Conseils tactiques et stratégiques

- Essayer le plus souvent possible d’éjecter vos propres pions, sans oublier que la fin de partie se construit dès le début.
- Au début donc, tenter de repousser et de laisser les pions adverses au centre du plateau tout en évitant de laisser trop de pions de votre couleur dans cette position.
- Tenter aussi de faire "rentrer" vos pions par un maximum de cases différentes pour bloquer un maximum de "sorties".
- Ne vous préoccupez pas trop tôt de vos pions dans les coins : votre adversaire ne peut pas les renvoyer vers le centre. Ne les éjecter que lorsque cela modifie de manière intéressante le plateau à votre avantage.
- En milieu de partie, ne laissez pas votre adversaire placer des pions "face point" visible dans les coins du plateau : cela vous empêcherez de créer des décalages sur les bords du plateau, ce qui est très pénalisant : vous devez contrôler au moins 2 coins pour espérer garder suffisamment de contrôle sur la partie.
- N’oubliez jamais de repousser votre adversaire vers le centre, même si cela ne vous apporte pas d’autres avantages sur le moment : pour cela vous devez contrôler les "entrées-sorties" sur lesquelles l’adversaire tente de se déplacer.

Public

Grâce à ses règles simples et à ses parties rapides, Invers pourra plaire à tous les inconditionnels de jeux abstraits.
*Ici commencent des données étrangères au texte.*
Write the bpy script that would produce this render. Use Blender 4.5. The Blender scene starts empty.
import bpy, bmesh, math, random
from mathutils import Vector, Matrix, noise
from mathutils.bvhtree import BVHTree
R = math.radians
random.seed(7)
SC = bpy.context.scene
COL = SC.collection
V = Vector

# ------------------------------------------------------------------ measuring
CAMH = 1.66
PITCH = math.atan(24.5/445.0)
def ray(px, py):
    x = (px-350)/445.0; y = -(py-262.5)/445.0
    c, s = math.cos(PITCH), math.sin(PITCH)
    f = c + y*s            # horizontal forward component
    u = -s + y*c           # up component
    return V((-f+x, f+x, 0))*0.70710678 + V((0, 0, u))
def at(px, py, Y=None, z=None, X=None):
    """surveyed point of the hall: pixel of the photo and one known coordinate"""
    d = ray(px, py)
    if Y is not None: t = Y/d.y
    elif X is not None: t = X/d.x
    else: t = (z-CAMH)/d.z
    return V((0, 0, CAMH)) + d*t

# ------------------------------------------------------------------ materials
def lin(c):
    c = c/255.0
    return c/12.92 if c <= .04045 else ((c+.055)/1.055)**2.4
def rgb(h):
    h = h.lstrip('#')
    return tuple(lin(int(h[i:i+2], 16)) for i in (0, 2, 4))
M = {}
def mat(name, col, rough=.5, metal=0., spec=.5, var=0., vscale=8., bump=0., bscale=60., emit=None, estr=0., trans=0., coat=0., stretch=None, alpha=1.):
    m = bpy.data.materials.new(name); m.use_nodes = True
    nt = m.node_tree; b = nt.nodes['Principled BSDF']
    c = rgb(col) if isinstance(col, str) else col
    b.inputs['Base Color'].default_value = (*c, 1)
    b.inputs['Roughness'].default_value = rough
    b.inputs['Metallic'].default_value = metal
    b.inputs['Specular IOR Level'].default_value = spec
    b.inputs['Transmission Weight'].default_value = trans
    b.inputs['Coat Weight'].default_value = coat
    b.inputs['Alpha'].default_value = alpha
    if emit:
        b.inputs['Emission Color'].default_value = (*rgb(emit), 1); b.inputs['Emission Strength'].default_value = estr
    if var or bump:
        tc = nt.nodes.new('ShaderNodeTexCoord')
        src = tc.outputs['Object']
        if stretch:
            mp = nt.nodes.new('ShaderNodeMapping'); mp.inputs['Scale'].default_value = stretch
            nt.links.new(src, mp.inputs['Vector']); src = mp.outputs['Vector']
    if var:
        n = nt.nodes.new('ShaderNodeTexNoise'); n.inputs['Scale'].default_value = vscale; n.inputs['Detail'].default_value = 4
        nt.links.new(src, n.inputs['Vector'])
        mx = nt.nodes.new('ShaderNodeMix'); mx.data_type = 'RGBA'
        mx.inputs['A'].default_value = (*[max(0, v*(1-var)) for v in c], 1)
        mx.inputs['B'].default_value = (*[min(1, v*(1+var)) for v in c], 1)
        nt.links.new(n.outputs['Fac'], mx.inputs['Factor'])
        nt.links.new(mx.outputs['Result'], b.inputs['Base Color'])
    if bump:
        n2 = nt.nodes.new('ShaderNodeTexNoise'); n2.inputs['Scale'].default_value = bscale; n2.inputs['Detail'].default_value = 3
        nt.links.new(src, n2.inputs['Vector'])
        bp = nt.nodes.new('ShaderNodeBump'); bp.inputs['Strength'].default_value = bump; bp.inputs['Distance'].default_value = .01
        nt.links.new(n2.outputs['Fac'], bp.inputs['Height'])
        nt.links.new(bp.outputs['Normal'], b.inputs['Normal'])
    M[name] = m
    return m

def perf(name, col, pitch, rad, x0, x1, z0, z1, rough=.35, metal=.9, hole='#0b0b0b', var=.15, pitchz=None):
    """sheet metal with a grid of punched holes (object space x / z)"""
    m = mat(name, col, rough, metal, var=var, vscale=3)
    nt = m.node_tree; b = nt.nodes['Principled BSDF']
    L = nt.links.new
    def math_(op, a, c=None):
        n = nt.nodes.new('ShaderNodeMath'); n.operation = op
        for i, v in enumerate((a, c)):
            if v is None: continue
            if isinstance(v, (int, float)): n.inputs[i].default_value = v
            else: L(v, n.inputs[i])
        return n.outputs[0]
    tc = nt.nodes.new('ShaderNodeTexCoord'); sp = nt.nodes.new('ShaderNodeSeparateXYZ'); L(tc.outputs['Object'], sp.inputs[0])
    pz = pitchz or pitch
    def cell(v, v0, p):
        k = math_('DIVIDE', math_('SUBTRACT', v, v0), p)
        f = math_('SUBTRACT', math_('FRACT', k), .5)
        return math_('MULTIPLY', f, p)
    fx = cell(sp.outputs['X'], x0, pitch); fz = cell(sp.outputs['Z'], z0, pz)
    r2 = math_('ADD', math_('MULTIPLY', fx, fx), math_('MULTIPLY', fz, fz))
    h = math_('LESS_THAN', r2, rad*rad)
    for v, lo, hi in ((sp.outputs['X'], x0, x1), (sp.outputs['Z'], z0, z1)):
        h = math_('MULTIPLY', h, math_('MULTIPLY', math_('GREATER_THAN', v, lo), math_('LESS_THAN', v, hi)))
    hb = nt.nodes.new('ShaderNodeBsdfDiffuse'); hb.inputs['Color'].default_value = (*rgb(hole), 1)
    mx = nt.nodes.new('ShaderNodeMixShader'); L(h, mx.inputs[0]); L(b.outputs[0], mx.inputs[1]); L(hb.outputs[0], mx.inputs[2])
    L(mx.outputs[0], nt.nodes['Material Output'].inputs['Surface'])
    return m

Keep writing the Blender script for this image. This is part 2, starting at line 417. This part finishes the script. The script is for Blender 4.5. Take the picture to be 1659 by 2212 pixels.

Il représente aussi un bon moyen de faire venir des joueurs récalcitrants vers ce type de jeu. Les plus mordus d’entre vous le trouveront peut être un peu trop léger.

Conclusion

Pour son premier jeu édité, Kris Burm a créé une petite perle, très intéressant et très riche derrière des règles toutes simples. D’accord, ce n’est pas le projet Gipf, mais il y a de bonnes idées dans tout ça et Invers a l’avantage d’être simple et de pouvoir séduire un public large. Il est dommage que le jeu ne soit pas mieux distribué, car il mérite vraiment d’être connu, au même titre que les autres jeux de l’auteur.

Si vous trouvez un exemplaire et que les jeux abstraits vous attirent au moins un petit peu, n’hésitez pas une seconde, vous ne le regretterez pas.